*PROVIDED DATA*.

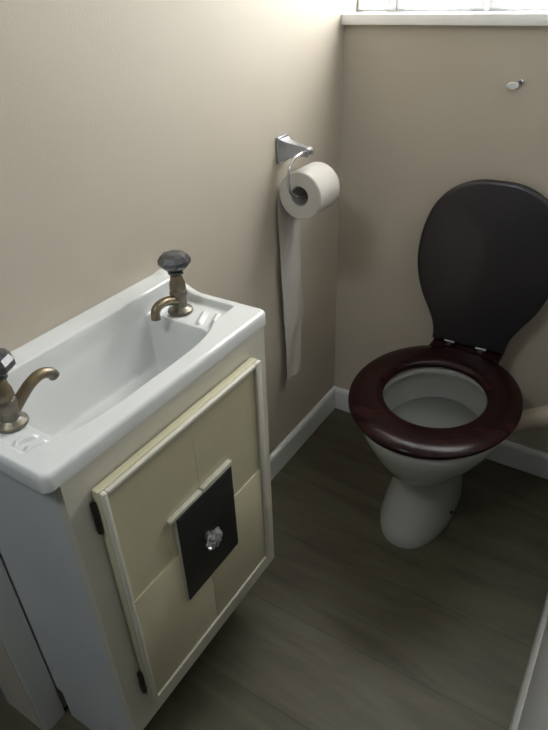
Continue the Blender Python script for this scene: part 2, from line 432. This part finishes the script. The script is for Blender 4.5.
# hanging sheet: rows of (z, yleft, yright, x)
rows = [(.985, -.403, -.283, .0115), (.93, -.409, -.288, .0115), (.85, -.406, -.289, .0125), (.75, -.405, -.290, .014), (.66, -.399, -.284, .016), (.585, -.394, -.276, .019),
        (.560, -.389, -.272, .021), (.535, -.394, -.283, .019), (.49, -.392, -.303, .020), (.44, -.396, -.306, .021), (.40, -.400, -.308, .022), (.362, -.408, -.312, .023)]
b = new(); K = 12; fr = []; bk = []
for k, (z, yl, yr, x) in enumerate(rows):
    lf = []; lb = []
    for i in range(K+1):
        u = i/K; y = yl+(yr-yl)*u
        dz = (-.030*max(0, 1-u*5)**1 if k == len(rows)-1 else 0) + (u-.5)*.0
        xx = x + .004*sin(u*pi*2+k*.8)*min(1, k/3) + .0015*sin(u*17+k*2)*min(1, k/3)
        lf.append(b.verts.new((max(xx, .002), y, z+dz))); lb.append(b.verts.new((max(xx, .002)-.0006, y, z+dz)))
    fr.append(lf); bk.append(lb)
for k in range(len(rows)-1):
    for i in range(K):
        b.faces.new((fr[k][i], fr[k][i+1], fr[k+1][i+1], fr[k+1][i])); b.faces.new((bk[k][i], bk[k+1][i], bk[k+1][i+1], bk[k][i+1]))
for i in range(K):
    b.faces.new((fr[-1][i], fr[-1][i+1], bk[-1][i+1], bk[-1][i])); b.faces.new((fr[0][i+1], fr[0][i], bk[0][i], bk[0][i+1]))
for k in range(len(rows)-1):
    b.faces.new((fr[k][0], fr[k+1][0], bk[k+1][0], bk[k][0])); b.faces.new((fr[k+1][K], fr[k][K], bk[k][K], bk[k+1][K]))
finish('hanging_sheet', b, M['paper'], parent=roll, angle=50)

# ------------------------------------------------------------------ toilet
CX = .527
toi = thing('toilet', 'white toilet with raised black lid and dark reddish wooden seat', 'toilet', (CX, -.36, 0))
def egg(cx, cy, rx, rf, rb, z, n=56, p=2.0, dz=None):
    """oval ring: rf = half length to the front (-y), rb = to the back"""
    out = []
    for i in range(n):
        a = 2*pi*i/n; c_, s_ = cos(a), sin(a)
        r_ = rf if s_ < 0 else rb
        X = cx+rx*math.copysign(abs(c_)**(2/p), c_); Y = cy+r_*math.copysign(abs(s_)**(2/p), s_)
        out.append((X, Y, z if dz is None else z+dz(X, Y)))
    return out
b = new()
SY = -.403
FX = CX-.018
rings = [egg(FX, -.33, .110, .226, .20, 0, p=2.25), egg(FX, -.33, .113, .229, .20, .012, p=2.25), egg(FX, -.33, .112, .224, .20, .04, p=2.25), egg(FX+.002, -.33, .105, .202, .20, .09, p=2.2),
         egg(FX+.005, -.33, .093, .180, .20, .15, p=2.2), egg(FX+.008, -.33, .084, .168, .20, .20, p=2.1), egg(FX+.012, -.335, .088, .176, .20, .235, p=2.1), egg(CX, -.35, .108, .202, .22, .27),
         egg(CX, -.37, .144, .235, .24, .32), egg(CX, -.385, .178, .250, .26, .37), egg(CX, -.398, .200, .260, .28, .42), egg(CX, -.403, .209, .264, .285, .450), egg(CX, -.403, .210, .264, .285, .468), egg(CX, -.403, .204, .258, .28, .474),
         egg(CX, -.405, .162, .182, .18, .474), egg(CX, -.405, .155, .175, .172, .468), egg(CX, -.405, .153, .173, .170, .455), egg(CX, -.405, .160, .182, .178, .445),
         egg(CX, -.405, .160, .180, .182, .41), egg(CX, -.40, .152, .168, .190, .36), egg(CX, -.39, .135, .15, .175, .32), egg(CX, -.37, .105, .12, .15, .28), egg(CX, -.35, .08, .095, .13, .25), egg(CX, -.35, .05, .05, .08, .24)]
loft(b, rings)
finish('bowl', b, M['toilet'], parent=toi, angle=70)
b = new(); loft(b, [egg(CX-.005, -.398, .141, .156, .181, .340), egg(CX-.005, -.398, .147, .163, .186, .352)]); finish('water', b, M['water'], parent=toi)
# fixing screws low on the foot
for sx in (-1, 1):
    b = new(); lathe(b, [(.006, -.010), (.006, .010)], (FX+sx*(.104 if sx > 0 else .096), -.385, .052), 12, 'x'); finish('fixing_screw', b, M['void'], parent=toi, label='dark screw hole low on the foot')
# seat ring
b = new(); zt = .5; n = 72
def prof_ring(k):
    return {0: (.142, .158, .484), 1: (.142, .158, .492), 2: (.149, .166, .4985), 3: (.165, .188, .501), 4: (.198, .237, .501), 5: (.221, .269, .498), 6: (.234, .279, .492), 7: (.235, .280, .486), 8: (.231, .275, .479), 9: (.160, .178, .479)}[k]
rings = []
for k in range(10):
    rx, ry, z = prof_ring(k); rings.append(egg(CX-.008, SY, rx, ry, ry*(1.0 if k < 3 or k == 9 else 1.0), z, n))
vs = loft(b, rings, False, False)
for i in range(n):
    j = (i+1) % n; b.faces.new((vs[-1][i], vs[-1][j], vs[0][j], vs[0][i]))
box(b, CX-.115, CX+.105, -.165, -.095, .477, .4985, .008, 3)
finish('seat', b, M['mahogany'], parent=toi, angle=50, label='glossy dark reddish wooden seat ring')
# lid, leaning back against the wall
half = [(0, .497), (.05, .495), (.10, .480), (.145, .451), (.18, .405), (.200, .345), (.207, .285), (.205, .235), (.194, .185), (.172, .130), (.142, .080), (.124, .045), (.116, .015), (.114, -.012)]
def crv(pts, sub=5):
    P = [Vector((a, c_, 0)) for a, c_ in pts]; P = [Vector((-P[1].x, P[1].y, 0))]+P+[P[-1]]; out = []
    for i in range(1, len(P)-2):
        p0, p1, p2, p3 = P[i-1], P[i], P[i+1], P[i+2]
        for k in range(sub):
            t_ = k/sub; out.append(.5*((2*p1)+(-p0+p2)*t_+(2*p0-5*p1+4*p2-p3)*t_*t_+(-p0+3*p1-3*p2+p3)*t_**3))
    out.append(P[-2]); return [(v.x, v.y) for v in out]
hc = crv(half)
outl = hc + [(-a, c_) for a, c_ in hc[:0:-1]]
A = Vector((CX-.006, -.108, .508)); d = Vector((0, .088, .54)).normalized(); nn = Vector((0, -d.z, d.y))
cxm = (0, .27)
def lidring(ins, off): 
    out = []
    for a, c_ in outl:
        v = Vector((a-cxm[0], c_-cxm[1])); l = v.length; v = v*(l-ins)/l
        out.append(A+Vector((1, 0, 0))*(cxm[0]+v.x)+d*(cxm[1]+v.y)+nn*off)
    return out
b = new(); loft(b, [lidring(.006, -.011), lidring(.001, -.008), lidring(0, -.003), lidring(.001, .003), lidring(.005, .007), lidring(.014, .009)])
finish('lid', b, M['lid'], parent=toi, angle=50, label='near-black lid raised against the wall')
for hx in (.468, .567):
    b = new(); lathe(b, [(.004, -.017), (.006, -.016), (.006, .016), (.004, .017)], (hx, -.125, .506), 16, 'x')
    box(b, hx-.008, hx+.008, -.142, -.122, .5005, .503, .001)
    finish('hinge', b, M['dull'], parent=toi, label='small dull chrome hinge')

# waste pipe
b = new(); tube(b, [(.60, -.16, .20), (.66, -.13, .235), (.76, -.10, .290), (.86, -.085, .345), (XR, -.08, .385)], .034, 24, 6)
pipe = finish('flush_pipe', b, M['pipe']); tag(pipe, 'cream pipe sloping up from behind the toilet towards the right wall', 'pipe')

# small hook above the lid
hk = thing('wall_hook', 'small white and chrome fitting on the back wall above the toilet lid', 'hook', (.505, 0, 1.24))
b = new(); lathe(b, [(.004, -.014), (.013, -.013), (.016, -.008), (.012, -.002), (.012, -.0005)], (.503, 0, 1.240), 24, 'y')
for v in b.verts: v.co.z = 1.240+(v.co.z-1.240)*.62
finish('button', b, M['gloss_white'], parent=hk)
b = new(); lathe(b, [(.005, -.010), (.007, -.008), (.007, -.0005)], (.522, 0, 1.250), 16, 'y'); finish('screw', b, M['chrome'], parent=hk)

---

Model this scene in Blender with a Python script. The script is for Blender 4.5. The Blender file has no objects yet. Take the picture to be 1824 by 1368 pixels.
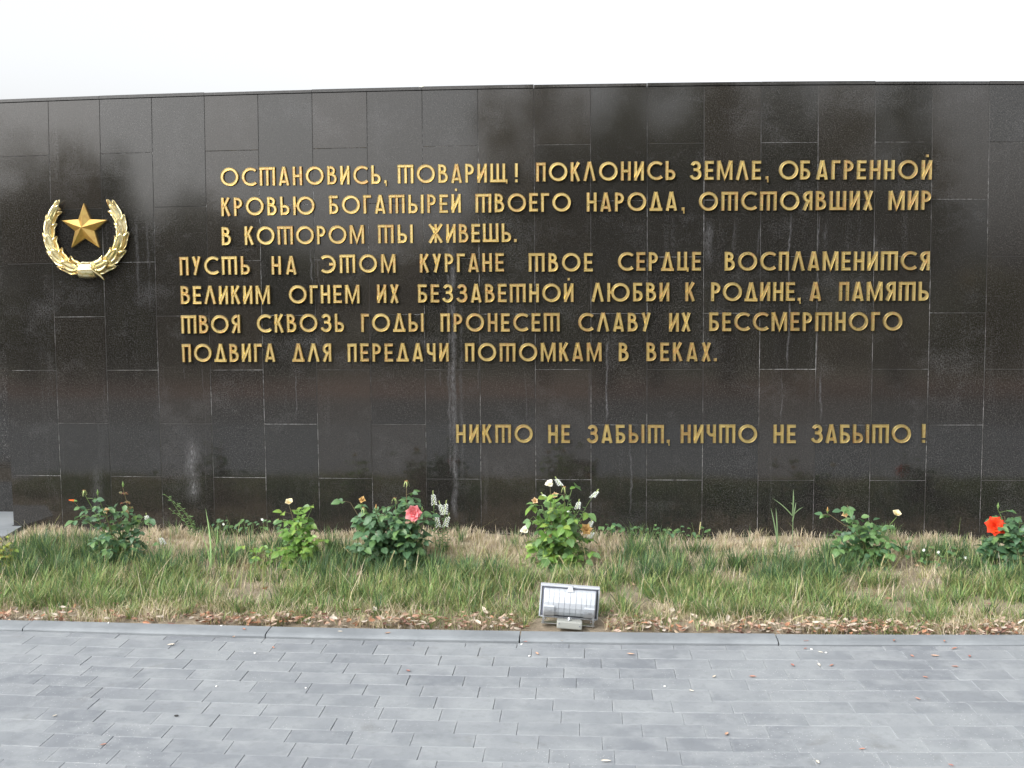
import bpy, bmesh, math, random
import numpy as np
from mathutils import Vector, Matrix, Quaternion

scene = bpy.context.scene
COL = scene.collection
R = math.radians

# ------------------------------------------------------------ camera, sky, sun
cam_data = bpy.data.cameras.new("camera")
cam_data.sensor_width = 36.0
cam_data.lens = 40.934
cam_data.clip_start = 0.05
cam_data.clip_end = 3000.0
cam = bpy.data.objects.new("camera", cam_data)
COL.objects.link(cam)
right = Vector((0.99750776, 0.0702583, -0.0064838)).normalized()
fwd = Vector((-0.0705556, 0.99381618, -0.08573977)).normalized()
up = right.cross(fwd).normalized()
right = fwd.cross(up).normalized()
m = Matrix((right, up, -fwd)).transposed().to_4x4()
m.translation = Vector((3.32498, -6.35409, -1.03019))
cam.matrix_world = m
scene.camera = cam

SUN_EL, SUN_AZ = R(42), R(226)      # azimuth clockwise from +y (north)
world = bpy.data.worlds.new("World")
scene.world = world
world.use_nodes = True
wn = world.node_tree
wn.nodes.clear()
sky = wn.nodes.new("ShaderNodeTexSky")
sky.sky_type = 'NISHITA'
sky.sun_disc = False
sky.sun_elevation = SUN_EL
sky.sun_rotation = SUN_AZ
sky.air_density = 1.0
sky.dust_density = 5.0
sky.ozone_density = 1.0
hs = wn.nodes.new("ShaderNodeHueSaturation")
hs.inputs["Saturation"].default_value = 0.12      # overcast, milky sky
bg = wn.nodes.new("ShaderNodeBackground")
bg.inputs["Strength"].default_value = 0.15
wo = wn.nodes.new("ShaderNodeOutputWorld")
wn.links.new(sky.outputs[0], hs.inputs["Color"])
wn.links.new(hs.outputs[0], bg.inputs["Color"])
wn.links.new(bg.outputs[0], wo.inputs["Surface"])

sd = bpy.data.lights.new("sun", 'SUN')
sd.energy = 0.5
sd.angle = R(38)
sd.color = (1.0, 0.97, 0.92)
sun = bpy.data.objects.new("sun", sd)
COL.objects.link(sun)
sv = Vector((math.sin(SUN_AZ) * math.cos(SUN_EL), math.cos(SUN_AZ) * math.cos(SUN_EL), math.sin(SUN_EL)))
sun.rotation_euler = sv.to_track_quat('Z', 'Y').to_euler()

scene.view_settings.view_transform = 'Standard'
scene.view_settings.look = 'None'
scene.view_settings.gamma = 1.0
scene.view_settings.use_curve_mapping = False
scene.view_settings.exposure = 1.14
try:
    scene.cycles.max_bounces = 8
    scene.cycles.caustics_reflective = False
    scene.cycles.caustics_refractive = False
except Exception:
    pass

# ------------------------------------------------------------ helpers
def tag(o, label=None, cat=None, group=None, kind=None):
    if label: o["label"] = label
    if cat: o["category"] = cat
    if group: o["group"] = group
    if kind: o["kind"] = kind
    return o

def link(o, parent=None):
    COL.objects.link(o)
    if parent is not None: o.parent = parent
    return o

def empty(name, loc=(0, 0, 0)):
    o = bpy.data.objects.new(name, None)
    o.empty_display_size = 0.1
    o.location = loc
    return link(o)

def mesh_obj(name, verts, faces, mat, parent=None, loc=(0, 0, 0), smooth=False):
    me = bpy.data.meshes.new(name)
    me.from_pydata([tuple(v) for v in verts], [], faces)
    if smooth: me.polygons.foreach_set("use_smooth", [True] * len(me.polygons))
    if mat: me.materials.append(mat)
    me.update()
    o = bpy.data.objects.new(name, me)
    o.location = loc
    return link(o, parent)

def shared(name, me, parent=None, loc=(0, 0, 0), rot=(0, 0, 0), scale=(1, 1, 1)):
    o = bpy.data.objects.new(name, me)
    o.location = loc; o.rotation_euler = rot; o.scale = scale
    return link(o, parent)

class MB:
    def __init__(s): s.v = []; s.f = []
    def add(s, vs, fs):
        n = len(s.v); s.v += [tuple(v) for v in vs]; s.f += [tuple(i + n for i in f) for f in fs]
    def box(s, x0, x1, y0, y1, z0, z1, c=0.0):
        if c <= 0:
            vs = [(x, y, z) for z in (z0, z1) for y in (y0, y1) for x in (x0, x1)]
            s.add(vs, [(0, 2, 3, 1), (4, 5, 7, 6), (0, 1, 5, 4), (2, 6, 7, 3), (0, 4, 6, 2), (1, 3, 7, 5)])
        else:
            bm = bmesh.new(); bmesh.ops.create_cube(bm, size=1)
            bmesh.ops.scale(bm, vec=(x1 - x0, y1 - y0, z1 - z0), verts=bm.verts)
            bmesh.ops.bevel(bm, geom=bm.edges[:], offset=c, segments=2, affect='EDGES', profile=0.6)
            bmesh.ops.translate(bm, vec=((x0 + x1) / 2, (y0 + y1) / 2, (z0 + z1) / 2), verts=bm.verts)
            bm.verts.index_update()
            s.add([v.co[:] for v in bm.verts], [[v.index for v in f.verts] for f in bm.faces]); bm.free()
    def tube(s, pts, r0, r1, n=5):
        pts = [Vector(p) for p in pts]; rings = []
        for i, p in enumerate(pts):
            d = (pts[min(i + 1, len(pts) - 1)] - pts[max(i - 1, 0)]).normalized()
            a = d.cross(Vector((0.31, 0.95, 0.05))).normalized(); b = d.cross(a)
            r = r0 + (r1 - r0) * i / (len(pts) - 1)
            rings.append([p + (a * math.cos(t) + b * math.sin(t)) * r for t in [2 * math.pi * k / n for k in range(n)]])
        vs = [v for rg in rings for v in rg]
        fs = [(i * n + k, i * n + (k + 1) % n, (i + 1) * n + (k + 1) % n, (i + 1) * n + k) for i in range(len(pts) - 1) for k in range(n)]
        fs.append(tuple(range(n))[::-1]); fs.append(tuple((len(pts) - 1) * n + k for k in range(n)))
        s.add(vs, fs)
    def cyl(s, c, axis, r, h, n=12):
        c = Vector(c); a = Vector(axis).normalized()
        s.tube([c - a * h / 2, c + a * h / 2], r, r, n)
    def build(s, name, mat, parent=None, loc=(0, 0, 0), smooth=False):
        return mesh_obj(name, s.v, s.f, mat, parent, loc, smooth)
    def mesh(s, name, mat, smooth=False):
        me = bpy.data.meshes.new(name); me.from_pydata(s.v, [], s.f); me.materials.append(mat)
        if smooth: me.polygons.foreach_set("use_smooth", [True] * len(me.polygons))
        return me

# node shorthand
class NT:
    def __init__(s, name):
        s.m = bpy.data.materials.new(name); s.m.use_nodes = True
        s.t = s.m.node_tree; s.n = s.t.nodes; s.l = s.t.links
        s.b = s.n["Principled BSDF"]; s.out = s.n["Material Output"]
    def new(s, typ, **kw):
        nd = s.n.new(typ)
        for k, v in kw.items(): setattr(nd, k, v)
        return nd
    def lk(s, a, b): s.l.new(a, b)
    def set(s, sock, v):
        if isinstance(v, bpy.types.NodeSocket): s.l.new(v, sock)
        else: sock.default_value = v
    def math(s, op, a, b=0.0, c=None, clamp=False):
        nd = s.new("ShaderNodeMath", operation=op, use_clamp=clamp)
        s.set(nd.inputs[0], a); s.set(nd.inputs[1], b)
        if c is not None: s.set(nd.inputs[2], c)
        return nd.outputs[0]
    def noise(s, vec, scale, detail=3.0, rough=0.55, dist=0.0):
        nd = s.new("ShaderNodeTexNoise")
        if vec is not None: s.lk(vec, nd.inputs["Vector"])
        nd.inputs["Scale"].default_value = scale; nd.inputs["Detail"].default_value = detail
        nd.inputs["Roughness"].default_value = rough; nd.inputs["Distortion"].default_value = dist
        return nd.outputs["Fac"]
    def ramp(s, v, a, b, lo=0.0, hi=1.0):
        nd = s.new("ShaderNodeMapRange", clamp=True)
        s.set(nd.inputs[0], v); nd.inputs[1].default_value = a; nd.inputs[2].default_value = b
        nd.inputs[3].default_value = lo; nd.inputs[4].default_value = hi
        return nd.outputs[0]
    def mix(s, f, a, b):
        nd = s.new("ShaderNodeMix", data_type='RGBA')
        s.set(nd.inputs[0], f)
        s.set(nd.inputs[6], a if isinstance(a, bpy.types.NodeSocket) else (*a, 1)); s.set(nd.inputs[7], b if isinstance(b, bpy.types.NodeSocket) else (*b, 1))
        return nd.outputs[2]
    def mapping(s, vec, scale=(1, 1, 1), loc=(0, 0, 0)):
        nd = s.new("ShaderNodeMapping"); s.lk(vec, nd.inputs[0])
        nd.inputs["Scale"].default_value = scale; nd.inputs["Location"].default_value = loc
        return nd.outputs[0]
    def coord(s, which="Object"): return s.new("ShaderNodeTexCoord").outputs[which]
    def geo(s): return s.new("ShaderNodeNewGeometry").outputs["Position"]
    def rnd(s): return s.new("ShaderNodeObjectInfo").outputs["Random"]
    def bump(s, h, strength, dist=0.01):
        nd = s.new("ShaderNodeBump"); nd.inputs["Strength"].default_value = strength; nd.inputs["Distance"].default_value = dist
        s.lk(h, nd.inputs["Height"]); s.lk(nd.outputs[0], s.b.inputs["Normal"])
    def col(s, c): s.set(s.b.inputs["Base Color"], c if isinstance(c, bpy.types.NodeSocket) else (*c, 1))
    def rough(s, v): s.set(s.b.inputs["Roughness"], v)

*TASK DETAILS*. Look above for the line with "Model this scene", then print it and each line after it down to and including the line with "sun.rotation_euler = sv.to_track_quat('Z', 'Y').to_euler()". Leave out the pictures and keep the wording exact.

*FINISHED ANSWER*.
Model this scene in Blender with a Python script. The script is for Blender 4.5. The Blender file has no objects yet. Take the picture to be 1824 by 1368 pixels.
import bpy, bmesh, math, random
import numpy as np
from mathutils import Vector, Matrix, Quaternion

scene = bpy.context.scene
COL = scene.collection
R = math.radians

# ------------------------------------------------------------ camera, sky, sun
cam_data = bpy.data.cameras.new("camera")
cam_data.sensor_width = 36.0
cam_data.lens = 40.934
cam_data.clip_start = 0.05
cam_data.clip_end = 3000.0
cam = bpy.data.objects.new("camera", cam_data)
COL.objects.link(cam)
right = Vector((0.99750776, 0.0702583, -0.0064838)).normalized()
fwd = Vector((-0.0705556, 0.99381618, -0.08573977)).normalized()
up = right.cross(fwd).normalized()
right = fwd.cross(up).normalized()
m = Matrix((right, up, -fwd)).transposed().to_4x4()
m.translation = Vector((3.32498, -6.35409, -1.03019))
cam.matrix_world = m
scene.camera = cam

SUN_EL, SUN_AZ = R(42), R(226)      # azimuth clockwise from +y (north)
world = bpy.data.worlds.new("World")
scene.world = world
world.use_nodes = True
wn = world.node_tree
wn.nodes.clear()
sky = wn.nodes.new("ShaderNodeTexSky")
sky.sky_type = 'NISHITA'
sky.sun_disc = False
sky.sun_elevation = SUN_EL
sky.sun_rotation = SUN_AZ
sky.air_density = 1.0
sky.dust_density = 5.0
sky.ozone_density = 1.0
hs = wn.nodes.new("ShaderNodeHueSaturation")
hs.inputs["Saturation"].default_value = 0.12      # overcast, milky sky
bg = wn.nodes.new("ShaderNodeBackground")
bg.inputs["Strength"].default_value = 0.15
wo = wn.nodes.new("ShaderNodeOutputWorld")
wn.links.new(sky.outputs[0], hs.inputs["Color"])
wn.links.new(hs.outputs[0], bg.inputs["Color"])
wn.links.new(bg.outputs[0], wo.inputs["Surface"])

sd = bpy.data.lights.new("sun", 'SUN')
sd.energy = 0.5
sd.angle = R(38)
sd.color = (1.0, 0.97, 0.92)
sun = bpy.data.objects.new("sun", sd)
COL.objects.link(sun)
sv = Vector((math.sin(SUN_AZ) * math.cos(SUN_EL), math.cos(SUN_AZ) * math.cos(SUN_EL), math.sin(SUN_EL)))
sun.rotation_euler = sv.to_track_quat('Z', 'Y').to_euler()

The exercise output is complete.